Thursday, April 25, 2024

Black history spotlight for Nov. 12: Madame Lillian Evanto

Madame Lillian Evanto

Annie Lillian Evans, who would later become the famed classical singer Lillian Evanti, was by many accounts the first African American to sing grand opera professionally anywhere in the world. She was born in Washington, D.C. into a prominent, historically significant family. The Evans family claimed a Revolutionary War soldier, two abolitionists who took part in the Harper’s Ferry Raid, and the first African-American United States Senator among their ancestors. Evanti’s own parents were well educated and accomplished; both dedicated their lives to education, her mother as a music teacher, her father as founder and principal of Washington, D.C.’s Armstrong High School.

After graduating from her father’s school, Evanti went to a teacher’s college and briefly taught kindergarten. She gave up teaching to study music at Howard University. After completing a bachelor of music degree in 1917, Evanti married one of her professors, Roy W. Tibbs. At the suggestion of poet and editor Jessie Fauset, she combined Evans and Tibbs to form the more elegant “Evanti,” the name she would use professionally thereafter.

In 1925, Evanti moved to France in hopes of breaking into the European opera scene. During the next few years she performed with the Nice and Paris opera companies throughout Europe. She remained in France until the outbreak of World War II, at which time she returned to the United States. She was well received by audiences in the United States, though she periodically faced racism in the opera community. In one instance, the director of the Metropolitan Opera invited Evanti to audition, but he was unable to convince racist board members to hire an African-American singer.

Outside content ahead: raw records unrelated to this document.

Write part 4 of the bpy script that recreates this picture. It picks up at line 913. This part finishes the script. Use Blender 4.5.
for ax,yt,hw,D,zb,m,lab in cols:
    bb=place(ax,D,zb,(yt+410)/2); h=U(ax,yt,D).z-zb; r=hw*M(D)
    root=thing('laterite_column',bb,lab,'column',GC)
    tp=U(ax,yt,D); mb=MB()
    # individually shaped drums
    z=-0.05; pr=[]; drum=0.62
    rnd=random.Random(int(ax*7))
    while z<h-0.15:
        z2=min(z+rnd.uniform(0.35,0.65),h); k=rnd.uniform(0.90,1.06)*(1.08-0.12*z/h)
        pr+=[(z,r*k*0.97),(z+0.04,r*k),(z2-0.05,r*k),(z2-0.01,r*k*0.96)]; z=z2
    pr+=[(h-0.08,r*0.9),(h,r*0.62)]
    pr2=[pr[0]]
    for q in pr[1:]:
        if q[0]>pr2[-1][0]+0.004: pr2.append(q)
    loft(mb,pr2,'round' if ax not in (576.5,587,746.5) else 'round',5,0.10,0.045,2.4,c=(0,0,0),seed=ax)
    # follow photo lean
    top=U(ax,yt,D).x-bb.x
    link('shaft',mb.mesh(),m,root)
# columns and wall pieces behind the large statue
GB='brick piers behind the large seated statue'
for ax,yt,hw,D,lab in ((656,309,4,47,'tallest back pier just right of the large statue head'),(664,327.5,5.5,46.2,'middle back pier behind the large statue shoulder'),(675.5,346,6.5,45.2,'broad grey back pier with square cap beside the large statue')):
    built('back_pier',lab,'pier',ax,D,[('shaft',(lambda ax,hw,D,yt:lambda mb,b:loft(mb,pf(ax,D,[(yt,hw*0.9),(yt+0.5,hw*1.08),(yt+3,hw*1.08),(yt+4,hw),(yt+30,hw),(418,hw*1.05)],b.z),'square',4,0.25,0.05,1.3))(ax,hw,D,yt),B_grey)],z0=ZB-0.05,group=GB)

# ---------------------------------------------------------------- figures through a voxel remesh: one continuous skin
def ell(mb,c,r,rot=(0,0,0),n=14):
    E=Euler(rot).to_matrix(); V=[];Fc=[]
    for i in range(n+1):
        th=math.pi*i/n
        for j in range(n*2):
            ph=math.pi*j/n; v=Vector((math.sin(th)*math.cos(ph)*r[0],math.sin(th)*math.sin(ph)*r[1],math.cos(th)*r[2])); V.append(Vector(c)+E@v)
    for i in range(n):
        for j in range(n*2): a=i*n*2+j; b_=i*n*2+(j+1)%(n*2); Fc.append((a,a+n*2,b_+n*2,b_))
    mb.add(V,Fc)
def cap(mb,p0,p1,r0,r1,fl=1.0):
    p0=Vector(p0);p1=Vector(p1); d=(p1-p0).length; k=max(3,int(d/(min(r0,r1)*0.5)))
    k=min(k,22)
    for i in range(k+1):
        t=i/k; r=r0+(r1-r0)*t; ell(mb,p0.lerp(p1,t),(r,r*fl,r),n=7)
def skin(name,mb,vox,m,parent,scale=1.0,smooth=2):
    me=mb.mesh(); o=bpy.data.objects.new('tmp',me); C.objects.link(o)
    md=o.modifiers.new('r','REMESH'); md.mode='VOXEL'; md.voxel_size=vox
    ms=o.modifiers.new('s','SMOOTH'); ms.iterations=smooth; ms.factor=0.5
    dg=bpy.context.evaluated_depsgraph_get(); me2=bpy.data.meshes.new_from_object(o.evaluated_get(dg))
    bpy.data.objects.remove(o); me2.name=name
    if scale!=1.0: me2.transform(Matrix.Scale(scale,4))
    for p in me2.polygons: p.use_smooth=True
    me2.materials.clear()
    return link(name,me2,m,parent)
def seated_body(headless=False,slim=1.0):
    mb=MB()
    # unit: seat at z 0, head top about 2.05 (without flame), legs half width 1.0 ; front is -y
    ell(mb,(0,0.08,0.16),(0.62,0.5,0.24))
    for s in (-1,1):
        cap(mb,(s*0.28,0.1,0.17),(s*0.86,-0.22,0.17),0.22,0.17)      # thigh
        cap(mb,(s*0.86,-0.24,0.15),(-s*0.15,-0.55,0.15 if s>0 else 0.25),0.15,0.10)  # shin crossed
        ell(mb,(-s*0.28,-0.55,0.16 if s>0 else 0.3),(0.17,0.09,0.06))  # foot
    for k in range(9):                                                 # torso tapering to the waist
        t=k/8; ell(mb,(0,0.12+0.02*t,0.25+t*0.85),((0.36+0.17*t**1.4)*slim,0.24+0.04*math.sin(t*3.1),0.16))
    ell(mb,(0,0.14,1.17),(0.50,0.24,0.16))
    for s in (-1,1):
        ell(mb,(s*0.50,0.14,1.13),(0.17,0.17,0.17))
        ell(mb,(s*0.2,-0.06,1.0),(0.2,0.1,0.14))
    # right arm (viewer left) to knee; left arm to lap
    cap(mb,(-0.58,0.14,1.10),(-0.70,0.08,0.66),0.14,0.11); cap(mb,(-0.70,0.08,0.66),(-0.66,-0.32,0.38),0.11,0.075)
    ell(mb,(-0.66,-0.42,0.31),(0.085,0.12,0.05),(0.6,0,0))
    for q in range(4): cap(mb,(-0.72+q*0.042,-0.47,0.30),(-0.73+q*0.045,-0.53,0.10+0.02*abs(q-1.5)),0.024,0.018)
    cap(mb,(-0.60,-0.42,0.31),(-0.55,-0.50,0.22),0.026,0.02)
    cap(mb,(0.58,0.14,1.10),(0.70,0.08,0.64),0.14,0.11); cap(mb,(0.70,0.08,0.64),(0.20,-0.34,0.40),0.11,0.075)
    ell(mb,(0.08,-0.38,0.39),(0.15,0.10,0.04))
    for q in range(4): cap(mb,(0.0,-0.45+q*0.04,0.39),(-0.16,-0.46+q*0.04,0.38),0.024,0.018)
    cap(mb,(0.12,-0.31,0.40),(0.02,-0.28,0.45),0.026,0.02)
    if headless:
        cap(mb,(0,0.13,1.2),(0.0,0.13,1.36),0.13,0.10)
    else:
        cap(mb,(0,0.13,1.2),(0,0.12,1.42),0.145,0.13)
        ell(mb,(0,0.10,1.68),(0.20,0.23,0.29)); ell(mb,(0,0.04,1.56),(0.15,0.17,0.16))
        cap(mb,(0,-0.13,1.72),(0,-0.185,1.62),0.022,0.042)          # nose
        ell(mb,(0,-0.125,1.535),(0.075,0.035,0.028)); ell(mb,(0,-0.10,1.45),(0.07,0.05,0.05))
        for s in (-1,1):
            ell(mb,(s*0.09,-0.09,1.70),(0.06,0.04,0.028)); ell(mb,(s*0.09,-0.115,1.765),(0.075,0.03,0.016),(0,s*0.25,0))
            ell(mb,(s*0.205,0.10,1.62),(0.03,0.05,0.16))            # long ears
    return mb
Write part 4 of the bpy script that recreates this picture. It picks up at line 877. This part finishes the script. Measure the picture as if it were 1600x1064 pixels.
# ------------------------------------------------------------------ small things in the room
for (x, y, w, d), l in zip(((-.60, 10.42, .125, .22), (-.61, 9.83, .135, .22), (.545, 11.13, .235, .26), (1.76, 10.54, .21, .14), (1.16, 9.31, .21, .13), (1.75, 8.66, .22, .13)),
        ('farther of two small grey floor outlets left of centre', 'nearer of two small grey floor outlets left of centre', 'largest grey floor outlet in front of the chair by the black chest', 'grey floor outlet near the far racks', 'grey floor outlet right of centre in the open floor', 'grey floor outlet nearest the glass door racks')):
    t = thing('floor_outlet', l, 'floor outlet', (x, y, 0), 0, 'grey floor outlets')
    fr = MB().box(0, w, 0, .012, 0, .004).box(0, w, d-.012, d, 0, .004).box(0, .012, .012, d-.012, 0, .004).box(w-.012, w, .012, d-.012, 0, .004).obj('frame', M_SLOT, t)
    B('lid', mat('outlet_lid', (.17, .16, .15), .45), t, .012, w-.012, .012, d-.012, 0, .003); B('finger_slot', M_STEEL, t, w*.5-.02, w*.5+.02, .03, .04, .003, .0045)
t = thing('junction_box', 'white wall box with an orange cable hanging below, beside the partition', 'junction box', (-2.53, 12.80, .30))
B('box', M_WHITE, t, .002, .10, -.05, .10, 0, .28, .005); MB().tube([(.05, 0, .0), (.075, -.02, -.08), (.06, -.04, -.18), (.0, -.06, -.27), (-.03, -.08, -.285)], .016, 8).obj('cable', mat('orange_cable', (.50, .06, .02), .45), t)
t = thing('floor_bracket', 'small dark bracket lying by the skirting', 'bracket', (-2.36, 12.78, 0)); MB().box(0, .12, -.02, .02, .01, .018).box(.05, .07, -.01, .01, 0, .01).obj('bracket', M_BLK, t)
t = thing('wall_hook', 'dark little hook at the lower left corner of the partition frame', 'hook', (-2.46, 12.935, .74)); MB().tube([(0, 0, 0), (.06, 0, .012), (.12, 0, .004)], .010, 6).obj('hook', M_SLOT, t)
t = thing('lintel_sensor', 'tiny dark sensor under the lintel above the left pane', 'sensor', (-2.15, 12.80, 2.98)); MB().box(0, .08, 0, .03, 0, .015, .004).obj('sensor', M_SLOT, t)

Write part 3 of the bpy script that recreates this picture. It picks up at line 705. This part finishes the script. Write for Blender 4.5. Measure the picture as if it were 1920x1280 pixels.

On Nov. 12, 1941, Madame Lillian Evanto founded the National Negro Opera Company. Evanti was one of the founders of the National Negro Opera Company, and one of its most popular performers. When she sang La Traviata with the company in New York, the interest was so great that additional shows had to be arranged to accommodate the demand for tickets. For this occasion, Evanti translated the opera, which she had performed many times in French and Italian, into English. When the company took the show to Evanti’s hometown, her interpretation of Violetta was highly praised: “She is a coloratura whose vocal gifts and attainments include all the resources of the lyric soprano. Her interpretation was, in consequence, both brilliant and sympathetic.”

Evanti, who spoke (and sang) five languages, was a particularly versatile singer. She was known for her dynamic performances and her commanding presence on stage. Sometime before African-American singers such as Leontyne Price and Adele Addison began to appear regularly in American operas, Lillian Evanti struggled to realize her tremendous potential as a performer in spite of the racism embedded in the opera world of her day.